Share via


HTTP Variables

Note

Indexing Service is no longer supported as of Windows XP and is unavailable for use as of Windows 8. Instead, use Windows Search for client side search and Microsoft Search Server Express for server side search.

 

Several variables in HTML extension files can give a lot of information about the environment and Web client connected to the server. In addition, all headers sent by the client are available. For Indexing Service to access these headers, you must convert them:

  1. Add HTTP_ to the beginning.
  2. Convert all hyphens to underscores.
  3. Convert all letters to uppercase.

The following list gives a listing of default variables.

ALL_HTTP

All HTTP headers that were not already parsed into one of the listed variables. These variables are of the form HTTP_header field name with successive variables separated by a new line character, for example:

HTTP_ACCEPT: */*, q=0.300, audio/x-aiff, audio/basic, image/jpeg, image/gif, text/plain, text/html

HTTP_USER_AGENT: Microsoft Internet Explorer/0.1 (Win32)

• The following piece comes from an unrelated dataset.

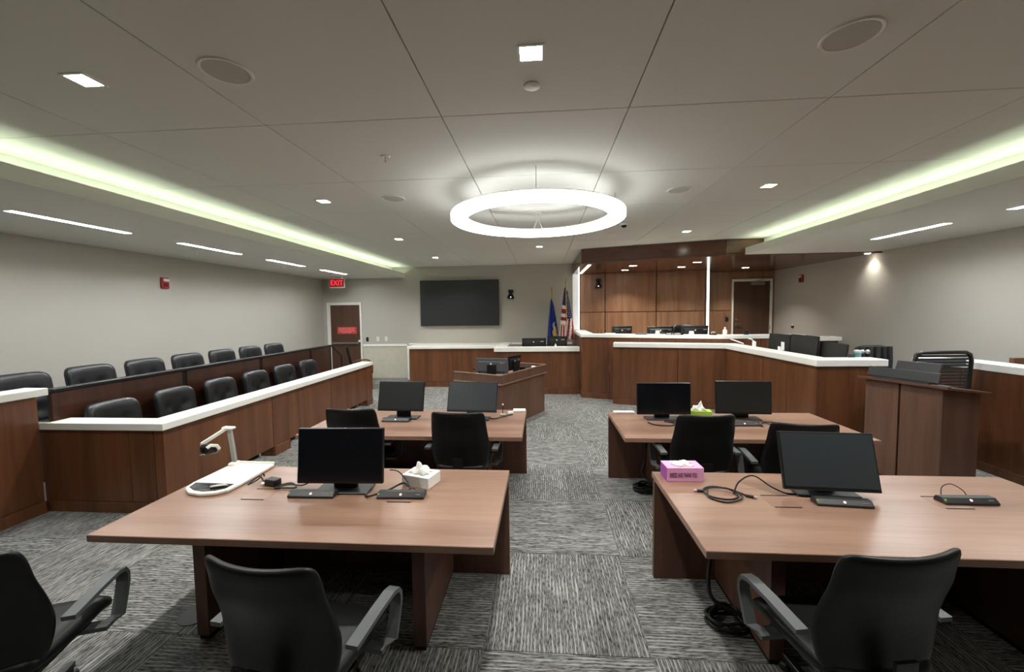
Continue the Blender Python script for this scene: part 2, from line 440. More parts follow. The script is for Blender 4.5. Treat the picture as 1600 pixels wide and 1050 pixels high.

HTTP_REFERER: http://webserver/samples/dbsamp/dbsamp3.htm

HTTP_CONTENT_TYPE: application/x-www-form-urlenPRE: 10

HTTP_EXTENSION: Security/Digest

AUTH_TYPE

The type of authorization in use. If the user name has been authenticated by the server, this will contain Basic. NTLM returns the value Negotiate. Otherwise, it will not be present.

CONTENT_LENGTH

The number of bytes that the script can expect to receive from the client.

CONTENT_TYPE

The content type of the information supplied in the body of a request by a POST variable.

GATEWAY_INTERFACE

The revision of the CGI specification with which this server complies. The current version is Common Gateway Interface 1.1.

HTTP_ACCEPT

Special-case HTTP header. Values of the Accept: fields are concatenated, separated by ", "; for example, if the following lines are part of the HTTP header: accept: */*; q=0.1 accept: text/html accept: image/jpeg then the HTTP_ACCEPT variable will have a value of: */*; q=0.1, text/html, image/jpeg.

PATH_INFO

Additional path information, as given by the client. This comprises the trailing part of the URL after the script name but before the query string (if any).

PATH_TRANSLATED

This is the value of PATH_INFO, but with any virtual path name expanded into a directory specification.

QUERY_STRING

The information that follows the question mark (?) in the URL that referenced this script.

REMOTE_ADDR

The IP address of the client.

REMOTE_HOST

The host name of the client.

REMOTE_USER

This contains the user name supplied by the client and authenticated by the server.

REQUEST_METHOD

The HTTP request method.

SCRIPT_NAME

The name of the script program being run.

SERVER_NAME

The server’s host name (or IP address) as it should appear in self-referencing URLs.

SERVER_PORT

The TCP/IP port on which the request was received.

SERVER_PROTOCOL

The name and version of the information-retrieval protocol relating to this request, usually HTTP 1.0.

SERVER_SOFTWARE

The name and version of the web server under which the Internet Server Extension is running.